Serviced accommodation

Serviced accommodation is a furnished, self-contained property let on a short-term basis with hotel-style services such as cleaning, utilities and linen included in the price. It is usually marketed to business travellers, contractors and relocating professionals for stays from a few nights to several months. Since 6 April 2025, income from serviced accommodation has been taxed as ordinary property income, following the abolition of the furnished holiday lettings regime in the Finance (No. 2) Act 2024.

How serviced accommodation differs from a standard let

A standard buy-to-let is let to a tenant under a tenancy agreement, the occupier pays the bills, and the arrangement runs for months or years. Serviced accommodation works the other way. The operator keeps control of the property, includes the bills and cleaning in a nightly or weekly rate, and turns the unit over frequently between guests. The guest is not a tenant and does not gain the security a tenancy carries. That higher turnover can produce stronger gross income, but it also brings far more management, marketing and void risk than a single annual let.

The tax position after the FHL abolition

Until April 2025, qualifying serviced accommodation could be treated as a furnished holiday let, which carried full mortgage interest deduction, capital allowances on furnishings and access to business asset disposal relief. Those advantages have gone. Income is now taxed under the standard property business rules, mortgage interest is restricted to a 20 per cent tax credit, and the property is treated like any other residential let for capital gains. The model still works for many operators, but the case now rests on operational returns rather than tax treatment.

Planning, council tax and business rates

Letting a property intensively as serviced accommodation can amount to a material change of use that requires planning permission, particularly outside London. On council tax, a unit available for short-term letting for enough days in the year can move onto business rates rather than council tax, though the thresholds are strict and many properties now attract a second-home council tax premium instead. The planning and registration detail is covered in the short-term lets entry.

Mortgage and lease consent

Most residential and standard buy-to-let mortgages do not permit short-term or serviced letting, so a specialist product or explicit lender consent is usually needed. Leasehold flats often prohibit short-term letting outright, and breaching that covenant can put the lease at risk. From working with self-managing landlords, we see consent treated as an afterthought far too often, when it is the first thing a lender or freeholder will check if a complaint reaches them.

Frequently asked questions

What is the difference between serviced accommodation and an Airbnb? 

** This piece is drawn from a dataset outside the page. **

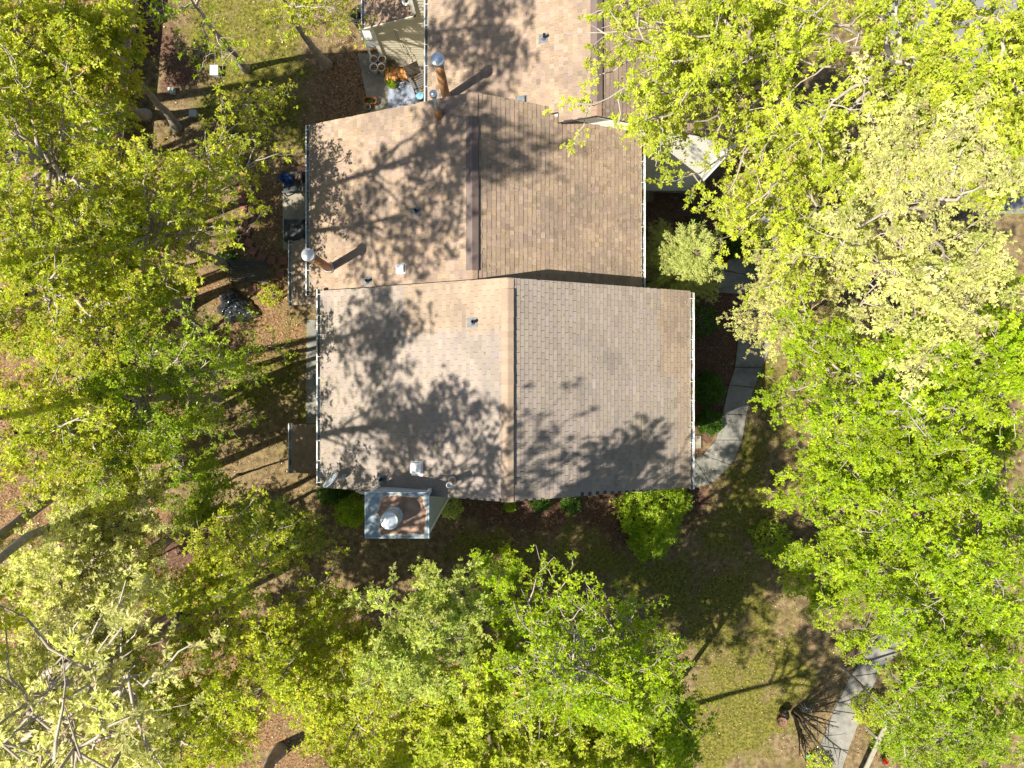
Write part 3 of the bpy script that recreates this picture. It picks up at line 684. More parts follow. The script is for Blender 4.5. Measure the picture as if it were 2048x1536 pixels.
# ------------------------------------------------------------------ trees
def unit(a): return a / (np.linalg.norm(a, axis=-1, keepdims=True) + 1e-9)
def tubes_np(P, Rr, S):
    """P (N,K,3), Rr (N,K) -> verts, quads"""
    N, K, _ = P.shape
    T = np.empty_like(P); T[:, 1:-1] = P[:, 2:] - P[:, :-2]; T[:, 0] = P[:, 1] - P[:, 0]; T[:, -1] = P[:, -1] - P[:, -2]
    T = unit(T); ref = np.zeros_like(T); ref[..., 0] = .31; ref[..., 1] = .95; ref[..., 2] = .07
    a = unit(np.cross(T, ref)); b = np.cross(T, a)
    th = np.arange(S) * 2 * np.pi / S
    V = P[:, :, None] + Rr[:, :, None, None] * (a[:, :, None] * np.cos(th)[None, None, :, None] + b[:, :, None] * np.sin(th)[None, None, :, None])
    I = np.arange(N * K * S).reshape(N, K, S)
    i0 = I[:, :-1]; i1 = I[:, 1:]
    Q = np.stack([i0, np.roll(i0, -1, 2), np.roll(i1, -1, 2), i1], -1).reshape(-1, 4)
    return V.reshape(-1, 3), Q
def bez(A_, C_, B_, K):
    t = np.linspace(0, 1, K)[None, :, None]
    return (1 - t) ** 2 * A_[:, None] + 2 * t * (1 - t) * C_[:, None] + t ** 2 * B_[:, None]
def along(P, t):
    """P (N,K,3), t (N,m) -> points (N,m,3), tangents"""
    K = P.shape[1]; f = t * (K - 1); i = np.clip(f.astype(int), 0, K - 2); w = (f - i)[..., None]
    n = np.arange(P.shape[0])[:, None]
    a = P[n, i]; b = P[n, i + 1]; return a * (1 - w) + b * w, unit(b - a)
def leaves_np(pos, axis, k, L, rng, cols, wr=.5, droop=.15, flat=.55):
    """k leaves radiating round each node"""
    n = len(pos); N = n * k
    p = np.repeat(pos, k, 0); ax = np.repeat(axis, k, 0)
    az = rng.uniform(0, 2 * np.pi, N); el = rng.normal(-.05, flat * .6, N)
    d = np.stack([np.cos(az) * np.cos(el), np.sin(az) * np.cos(el), np.sin(el)], -1)
    d = unit(d + ax * .55); up = unit(np.array([0, 0, 1.0]) + rng.normal(0, flat, (N, 3)))
    s = unit(np.cross(d, up)); nn = np.cross(s, d)
    l = (L * rng.uniform(.6, 1.25, N))[:, None]; w = l * wr * rng.uniform(.8, 1.15, (N, 1))
    p = p + d * l * .12
    V = np.stack([p, p + d * l * .48 + s * w * .5 + nn * l * .10, p + d * l - np.array([0, 0, 1.0]) * l * droop, p + d * l * .48 - s * w * .5 + nn * l * .10], 1).reshape(-1, 3)
    Q = np.arange(N * 4).reshape(-1, 4)
    c = np.repeat(cols, k, 0) * rng.normal(1, .13, (N, 1)); return V, Q, np.repeat(np.clip(c, .004, .9), 4, 0)
PAL = {  # base, alternate, accent, accent share
 'bright': ((.45, .56, .03), (.60, .64, .075), (.62, .54, .2), .06),
 'pale':   ((.56, .61, .14), (.72, .70, .30), (.58, .48, .3), .07),
 'green':  ((.26, .43, .007), (.46, .56, .018), (.54, .58, .07), .05),
 'olive':  ((.38, .48, .024), (.60, .61, .065), (.58, .46, .12), .05),
 'mid':    ((.24, .39, .016), (.42, .51, .035), (.50, .50, .09), .04),
 'grey':   ((.36, .48, .07), (.54, .58, .13), (.56, .56, .2), .04),
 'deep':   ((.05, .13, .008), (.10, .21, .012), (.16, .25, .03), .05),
}
N_TRI = [0]
def make_tree(name, label, cat, base, crowns, r0, pal='bright', ls=.12, seed=0, group=None, subs=8, twigs=6, nod=2, k=6, barkt=(1, 1, 1), bare=0.0, lean=None, tstart=.32, wr=.5, limbr=.30):
    rng = np.random.default_rng(1000 + seed)
    base = np.array([base[0], base[1], ground_z(base[0], base[1]) - .1]); c0 = np.array(crowns[0][0], float); R0 = np.array(crowns[0][1], float)
    top = c0 + np.array([0, 0, R0[2] * .45]); H = top[2] - base[2]
    ctrl = base * .5 + top * .5; ctrl[:2] = base[:2] * .75 + top[:2] * .25 + rng.normal(0, .04 * H, 2)
    tr = bez(base[None], ctrl[None], top[None], 14)[0]; wob = np.cumsum(rng.normal(0, .006 * H, (14, 2)), 0); wob -= wob[0] + (wob[-1] - wob[0]) * np.linspace(0, 1, 14)[:, None]; tr[:, :2] += wob * .55
    root = thing(name, tuple(base), label, cat, group)
    tt = np.linspace(0, 1, 14); rad = r0 * (1 - .8 * tt ** .9) + r0 * .5 * np.exp(-tt * 22)
    Vt, Qt = tubes_np(tr[None], rad[None], 10)
    o = link("trunk", np_mesh("trunk", Vt - base, [Qt], M_bark, np.array(barkt), True), root)
    S, E = [], []
    for (c, rr, nl) in crowns:
        d = rng.normal(0, 1, (nl, 3)); d[:, 2] = np.abs(d[:, 2]) * .9 - .35; d = unit(d)
        e = np.array(c) + d * np.array(rr) * rng.uniform(.45, .98, (nl, 1)); E.append(e)
    E = np.concatenate(E); n = len(E)
    hd = np.linalg.norm(E[:, :2] - top[:2], axis=1)
    ts = np.clip((E[:, 2] - .75 * hd - base[2]) / H + rng.normal(0, .05, n), tstart, .95)
    A_, _ = along(np.repeat(tr[None], n, 0), ts[:, None]); A_ = A_[:, 0]
    Ln = np.linalg.norm(E - A_, axis=1, keepdims=True)
    Cc = (A_ + E) / 2 + np.array([0, 0, 1]) * Ln * rng.uniform(-.02, .2, (n, 1)) + rng.normal(0, .08, (n, 3)) * Ln
    Pl = bez(A_, Cc, E, 9); Pl[:, 1:-1] += rng.normal(0, .02, (n, 7, 3)) * Ln[:, None]
    lr = np.clip(r0 * limbr * (Ln[:, 0] / 3.0) ** .5, .014, r0 * .6)
    Rl = lr[:, None] * (np.linspace(1, .12, 9) ** 1.3)[None]
    Vl, Ql = tubes_np(Pl, Rl, 6)
    # sub branches
    m = subs; t = rng.uniform(.28, 1, (n, m)); ps, tg = along(Pl, t); ps = ps.reshape(-1, 3); tg = tg.reshape(-1, 3)
    ds = unit(tg * .75 + unit(rng.normal(0, 1, (n * m, 3))) * .95 + np.array([0, 0, .12]))
    sl_ = (np.repeat(Ln, m, 0) * .22 + .27) * (1.25 - .55 * t.reshape(-1, 1)) * rng.uniform(.55, 1.15, (n * m, 1))
    es = ps + ds * sl_; cs = (ps + es) / 2 + np.array([0, 0, 1]) * sl_ * rng.uniform(-.05, .18, (n * m, 1)) + rng.normal(0, .07, (n * m, 3)) * sl_
    Pb = bez(ps, cs, es, 5); Pb[:, 1:-1] += rng.normal(0, .035, (n * m, 3, 3)) * sl_[:, None]; rb = (np.repeat(lr, m) * .26)[:, None] * np.linspace(1, .25, 5)[None]; rb = np.clip(rb, .0035, .026)
    Vb, Qb = tubes_np(Pb, rb, 4)
    # twigs
    q = twigs; t = rng.uniform(.25, 1, (n * m, q)); t[:, 0] = 1; pt, tg = along(Pb, t); pt = pt.reshape(-1, 3); tg = tg.reshape(-1, 3)
    dt = unit(tg * .6 + unit(rng.normal(0, 1, (n * m * q, 3))) * .9 + np.array([0, 0, .15])); tl = rng.uniform(.16, .46, (n * m * q, 1)) * (ls / .12) ** .5
    et = pt + dt * tl; ksel = rng.random(n * m * q) < .33; Pt = np.stack([pt, et], 1)[ksel]; rt = np.tile(np.array([.0065, .003]), (len(Pt), 1))
    Vw, Qw = tubes_np(Pt, rt, 3)
    VV = np.concatenate([Vl, Vb, Vw]) - base; QQ = [Ql, Qb + len(Vl), Qw + len(Vl) + len(Vb)]
    link("branches", np_mesh("branches", VV, QQ, M_twig, np.array(barkt), True), root)
    # leaves
    keep = rng.random(n * m * q) > bare
    pt, et, dt = pt[keep], et[keep], dt[keep]
    clump = np.repeat(rng.random(n * m), q)[keep]
    pos = [et]; ax = [dt]; cl = [clump]
    for j in range(1, nod):
        w = rng.uniform(.3, .85, (len(pt), 1)); pos.append(pt * (1 - w) + et * w); ax.append(dt); cl.append(clump)
    pos = np.concatenate(pos); ax = np.concatenate(ax); cl = np.concatenate(cl)
    b0, b1, acc, sh = [np.array(x) if isinstance(x, tuple) else x for x in PAL[pal]]
    mixv = np.clip(cl * .7 + rng.random(len(pos)) * .5, 0, 1)[:, None]
    cols = b0 * (1 - mixv) + b1 * mixv; a = rng.random(len(pos)) < sh; cols[a] = acc; cols = cols * (.66 + .5 * ((cl * 7.31) % 1))[:, None]
    V, Q, Tn = leaves_np(pos, ax, k, ls, rng, cols, wr)
    N_TRI[0] += 2 * len(Q) + 2 * (len(Ql) + len(Qb) + len(Qw))
    co = link("crown", np_mesh("crown", V - base, [Q], M_leaf, Tn), root); tag(co, kind="stuff")
    return root
def crown(px, py, z, rp, rz, nl, sx=1.0, sy=1.0):
    p = W(px, py, z); r = rp * (CAM_H - z) / FPX
    return ((p.x, p.y, p.z), (r * sx, r * sy, rz), nl)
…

Airbnb is a booking platform. Serviced accommodation is the type of let, a furnished unit with services included, which may be marketed on Airbnb, Booking.com, directly, or to corporate clients.

Is serviced accommodation taxed as a business? 

Income is taxed as property income under the standard rules since April 2025. The favourable furnished holiday lettings treatment that once gave it business-like reliefs has been abolished.

Do you pay council tax or business rates on serviced accommodation? 

It depends on how many days the unit is available and actually let. Properties that meet the letting thresholds can fall under business rates, while others remain on council tax, sometimes with a second-home premium.

Do I need my lender's permission? 

Almost always. Standard residential and buy-to-let mortgages rarely allow short-term letting, and a leasehold title may prohibit it as well.